After the fight (the game takes over at this point), it's clear that the police officers were hot on our trail, so we skedaddled. The story really begins after that: Sophie and the doctor are reading quietly in the office when they are interrupted by a knock on the door. Here they meet Marie, a young lady who possesses an incredibly valuable item that could lead to the lost treasure of the Bourbon Dynasty. Unfortunately, she is accompanied by Jacques-Marie Vidocq, whose goal is to steal it. After being chased around the city, we made our way beneath the Parisian opera house. Below the glitz and glamor is seedy bar where adventurers gather for news and to stay out of the sunlight.

Fight living treasures with your collection of guardians.
Fight living treasures with your collection of guardians.

Here we were able to take control again and roam the streets of Paris. At the opera house you can look up quests, as well as purchase items with the reputation points you've earned from solving puzzles.
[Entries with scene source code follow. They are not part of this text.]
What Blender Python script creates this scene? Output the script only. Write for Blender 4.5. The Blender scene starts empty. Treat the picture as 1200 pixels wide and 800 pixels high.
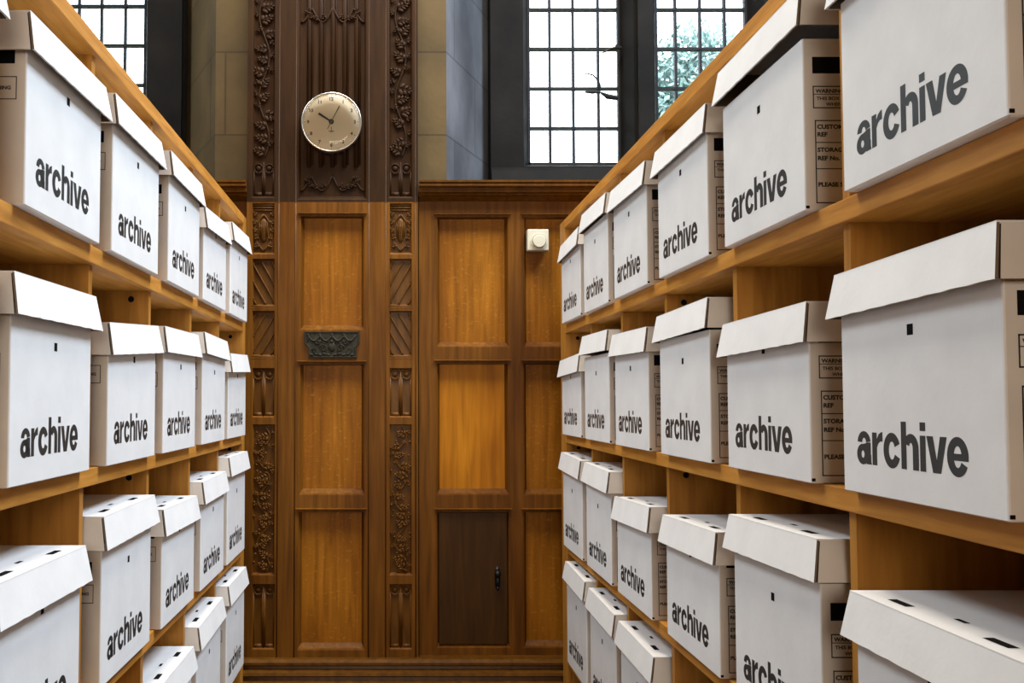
import bpy, bmesh, math, random
from mathutils import Vector, Matrix
random.seed(7)
C = bpy.context.scene.collection
SC = bpy.context.scene
PI = math.pi

# ---------------------------------------------------------------- camera, world, lights
EYE = 1.5                                   # camera height
F, VX, VY, DP = 1100.0, 464.0, 470.0, 48.0  # focal length in px, vanishing point of the aisle, pitch in px
PITCH = math.atan(DP / F)
cam_d = bpy.data.cameras.new('camera')
cam_d.sensor_width = 36; cam_d.lens = 36 * F / 1200
cam_d.shift_x = (600 - VX) / 1200
cam_d.shift_y = (VY - DP - 400) / 1200
cam_d.clip_start = 0.02
cam = bpy.data.objects.new('camera', cam_d); C.objects.link(cam)
cam.location = (0, 0, EYE); cam.rotation_euler = (PI / 2 + PITCH, 0, 0)
SC.camera = cam
vs = SC.view_settings
vs.view_transform = 'Standard'; vs.look = 'None'; vs.gamma = 1; vs.use_curve_mapping = False
vs.exposure = 0.0

world = bpy.data.worlds.new('daylight'); SC.world = world; world.use_nodes = True
bg = world.node_tree.nodes['Background']
bg.inputs[0].default_value = (0.90, 0.96, 1.0, 1); bg.inputs[1].default_value = 7.0


def area(name, loc, target, sx, sy, power, col):
    d = bpy.data.lights.new(name, 'AREA'); d.shape = 'RECTANGLE'; d.size = sx; d.size_y = sy
    d.energy = power; d.color = col
    o = bpy.data.objects.new(name, d); C.objects.link(o); o.location = loc
    o.rotation_euler = (Vector(target) - Vector(loc)).to_track_quat('-Z', 'Y').to_euler()
    return o


area('ceiling_light_over_aisle', (0.05, 2.2, 4.6), (0.05, 2.0, 0), 1.2, 1.2, 135, (1.0, 0.90, 0.78))
area('unseen_key_right', (2.1, 1.9, 5.0), (-0.5, 1.6, 1.0), 1.6, 1.4, 275, (0.74, 0.86, 1.0))  # added cool key for the left-hand boxes; the side wall has no window
area('unseen_key_left', (-2.3, 2.6, 4.7), (0.6, 2.2, 1.1), 1.6, 1.2, 105, (0.84, 0.93, 1.0))  # unseen area light, added to brighten the right-hand boxes
area('added_fill_behind', (0.25, -3.6, 2.3), (0.1, 3.0, 1.5), 2.2, 1.2, 115, (1.0, 0.84, 0.68))  # warm fill added behind the camera to lift box ends and wood


# ---------------------------------------------------------------- helpers
def ray(px, py):
    a = (px - VX) / F; b = (VY - DP - py) / F
    cp, sp = math.cos(PITCH), math.sin(PITCH)
    return a, cp - b * sp, sp + b * cp


def wp(px, py, Y):
    """x and z of the point of the plane y = Y seen at a pixel of the photograph"""
    a, f, u = ray(px, py)
    t = Y / f
    return a * t, EYE + u * t


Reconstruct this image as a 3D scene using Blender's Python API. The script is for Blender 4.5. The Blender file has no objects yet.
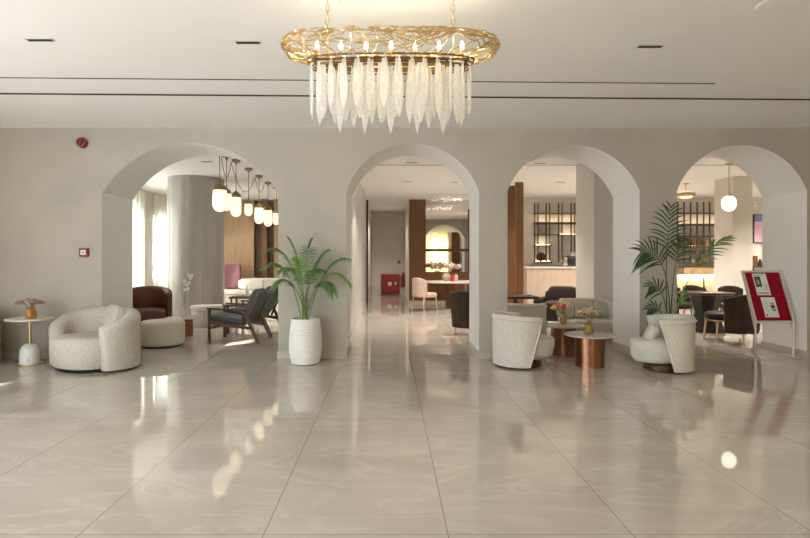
import bpy, bmesh, math, random
from mathutils import Vector, Matrix
R = math.radians; PI = math.pi
random.seed(7)
C = bpy.context.scene.collection
CAMH, F, VU, VV = 1.4, 520.0, 389.0, 259.0
CEIL = 3.234
WY, WB = 7.28, 8.15          # arcade wall, near and far face
def px(u, Y): return (u - VU) * Y / F
def pz(v, Y): return CAMH - (v - VV) * Y / F
def P(u, v, Y): return Vector((px(u, Y), Y, pz(v, Y)))
def fy(v): return F * CAMH / (v - VV)

# ------------------------------------------------------------------ materials
def new_mat(name):
    m = bpy.data.materials.new(name); m.use_nodes = True
    nt = m.node_tree; b = nt.nodes['Principled BSDF']
    return m, nt, b
def coords(nt, scale=(1, 1, 1), rot=(0, 0, 0)):
    tc = nt.nodes.new('ShaderNodeTexCoord'); mp = nt.nodes.new('ShaderNodeMapping')
    mp.inputs['Scale'].default_value = scale; mp.inputs['Rotation'].default_value = rot
    nt.links.new(tc.outputs['Object'], mp.inputs['Vector']); return mp.outputs['Vector']
def noise(nt, vec, scale, detail=4, rough=.55, dist=0):
    n = nt.nodes.new('ShaderNodeTexNoise'); n.inputs['Scale'].default_value = scale
    n.inputs['Detail'].default_value = detail; n.inputs['Roughness'].default_value = rough
    n.inputs['Distortion'].default_value = dist
    nt.links.new(vec, n.inputs['Vector']); return n.outputs['Fac']
def ramp(nt, fac, stops):
    r = nt.nodes.new('ShaderNodeValToRGB'); e = r.color_ramp.elements
    while len(e) < len(stops): e.new(.5)
    for el, (p, c) in zip(e, stops): el.position = p; el.color = (*c, 1)
    nt.links.new(fac, r.inputs['Fac']); return r.outputs['Color']
def bump(nt, b, fac, strength, dist=.01):
    n = nt.nodes.new('ShaderNodeBump'); n.inputs['Strength'].default_value = strength; n.inputs['Distance'].default_value = dist
    nt.links.new(fac, n.inputs['Height']); nt.links.new(n.outputs['Normal'], b.inputs['Normal'])
def plain(name, col, rough=.5, metal=0, var=.06, nscale=6, bmp=0, bscale=200, spec=.5, coat=0):
    m, nt, b = new_mat(name)
    v = coords(nt)
    lo = tuple(max(0, c * (1 - var)) for c in col); hi = tuple(min(1, c * (1 + var)) for c in col)
    nt.links.new(ramp(nt, noise(nt, v, nscale), [(.3, lo), (.7, hi)]), b.inputs['Base Color'])
    b.inputs['Roughness'].default_value = rough; b.inputs['Metallic'].default_value = metal
    b.inputs['Specular IOR Level'].default_value = spec
    b.inputs['Coat Weight'].default_value = coat
    if bmp: bump(nt, b, noise(nt, v, bscale, 3), bmp)
    return m
def wood(name, c1, c2, rough=.4, scale=(14, 14, 1.2)):
    m, nt, b = new_mat(name); v = coords(nt, scale)
    f = noise(nt, v, 2.2, 6, .6, 1.4)
    nt.links.new(ramp(nt, f, [(.28, c1), (.72, c2)]), b.inputs['Base Color'])
    b.inputs['Roughness'].default_value = rough; bump(nt, b, f, .12); return m
def emit(name, col, strength):
    m, nt, b = new_mat(name)
    b.inputs['Base Color'].default_value = (*[min(1, c) for c in col], 1)
    b.inputs['Emission Color'].default_value = (*col, 1); b.inputs['Emission Strength'].default_value = strength
    b.inputs['Roughness'].default_value = .4
    return m
def stone(name, base, vein, rough, scale=(1, 1, 1), nscale=1.6, spec=.5, rot=(0, 0, 0), width=.05):
    m, nt, b = new_mat(name); v = coords(nt, scale, rot)
    cl = ramp(nt, noise(nt, v, nscale * .7, 5, .55, .6), [(.3, tuple(c * .93 for c in base)), (.7, tuple(min(1, c * 1.05) for c in base))])
    f = noise(nt, v, nscale, 6, .55, 1.6)
    vn = ramp(nt, f, [(.5 - width, (0, 0, 0)), (.5, (1, 1, 1)), (.5 + width, (0, 0, 0))])
    f2 = noise(nt, v, nscale * .6, 3)
    mul = nt.nodes.new('ShaderNodeMath'); mul.operation = 'MULTIPLY'
    nt.links.new(vn, mul.inputs[0]); nt.links.new(f2, mul.inputs[1])
    mx = nt.nodes.new('ShaderNodeMix'); mx.data_type = 'RGBA'
    nt.links.new(mul.outputs[0], mx.inputs['Factor']); nt.links.new(cl, mx.inputs['A']); mx.inputs['B'].default_value = (*vein, 1)
    nt.links.new(mx.outputs['Result'], b.inputs['Base Color'])
    b.inputs['Roughness'].default_value = rough; b.inputs['Specular IOR Level'].default_value = spec
    return m

M = {}
M['wall'] = plain('wall plaster', (.465, .425, .368), .75, var=.05, nscale=1.7, bmp=.05, bscale=60)
M['reveal'] = plain('white reveal paint', (.80, .785, .755), .7, var=.02, nscale=2)
M['room'] = plain('room plaster', (.72, .68, .625), .75, var=.03, nscale=2)
M['ceil'] = plain('ceiling paint', (.89, .88, .86), .85, var=.015, nscale=1)
def clad():
    m, nt, b = new_mat('column marble strips'); tc = nt.nodes.new('ShaderNodeTexCoord'); sp = nt.nodes.new('ShaderNodeSeparateXYZ'); nt.links.new(tc.outputs['Object'], sp.inputs[0])
    def mm(op, a, c=None):
        n = nt.nodes.new('ShaderNodeMath'); n.operation = op
        for i, q in enumerate((a, c)):
            if q is None: continue
            if isinstance(q, (int, float)): n.inputs[i].default_value = q
            else: nt.links.new(q, n.inputs[i])
        return n.outputs[0]
    an = mm('ARCTAN2', mm('SUBTRACT', sp.outputs['Y'], 11.95), mm('SUBTRACT', sp.outputs['X'], px(196, 11.95)))
    q = mm('MULTIPLY', an, 22 / PI); cell = mm('FLOOR', q); fr = mm('FRACT', q)
    wn = nt.nodes.new('ShaderNodeTexWhiteNoise'); wn.noise_dimensions = '1D'; nt.links.new(cell, wn.inputs['W'])
    v = coords(nt, (3, 3, .4)); f = noise(nt, v, 2, 5, .6, 1.5)
    t = mm('ADD', mm('MULTIPLY', wn.outputs['Value'], .35), mm('MULTIPLY', f, .75))
    c = ramp(nt, t, [(.3, (.37, .35, .325)), (.75, (.46, .44, .41))])
    mx = nt.nodes.new('ShaderNodeMix'); mx.data_type = 'RGBA'; nt.links.new(mm('MULTIPLY', mm('LESS_THAN', fr, .05), .5), mx.inputs['Factor'])
    nt.links.new(c, mx.inputs['A']); mx.inputs['B'].default_value = (.16, .15, .14, 1); nt.links.new(mx.outputs['Result'], b.inputs['Base Color']); b.inputs['Roughness'].default_value = .16
    return m
M['col'] = clad()
M['corr'] = stone('corridor marble', (.68, .66, .63), (.80, .78, .75), .28, (3.2, 3.2, .35), 1.6, width=.16)
M['base'] = plain('baseboard tile', (.52, .48, .42), .12, var=.06)
M['boucle'] = plain('boucle', (.55, .515, .455), .95, var=.16, nscale=60, bmp=.7, bscale=80, spec=.15)
M['boucle2'] = plain('ivory boucle', (.67, .635, .58), .95, var=.13, nscale=60, bmp=.65, bscale=80, spec=.15)
M['linen'] = plain('grey beige linen', (.56, .52, .45), .95, var=.1, nscale=70, bmp=.3, bscale=160, spec=.15)
M['olive'] = plain('pouf fabric', (.60, .565, .47), .95, var=.08, nscale=70, bmp=.3, bscale=160, spec=.15)
M['pot'] = plain('white ripple ceramic', (.83, .82, .79), .6, var=.02)
M['antique'] = plain('antique brass', (.36, .27, .13), .35, 1)
M['brass'] = plain('brushed brass', (.62, .46, .23), .3, 1, var=.08)
M['gold'] = plain('gold twig metal', (.62, .45, .21), .28, 1, var=.12, nscale=30)
M['bronze'] = plain('dark bronze rail', (.22, .14, .06), .3, 1, var=.1)
M['copper'] = plain('brushed copper', (.31, .14, .08), .32, 1, var=.12, nscale=4)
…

Quests will yield more treasure animatus, and though you can carry only three at any given time, collecting more will give you more options to play with when facing a harder guardian. From what we've played, the early part of the game certainly got our attention with all the different things we could do. Not only that, but the frequent cutscenes were a great way of moving the story forward and kept things exciting, and the characters, while exaggerated, are lively and entertaining. We'll have to see if that keeps up as we go further into the game. We hope to have more for you in the coming months before Doctor Lautrec and the Forgotten Knights is released this summer.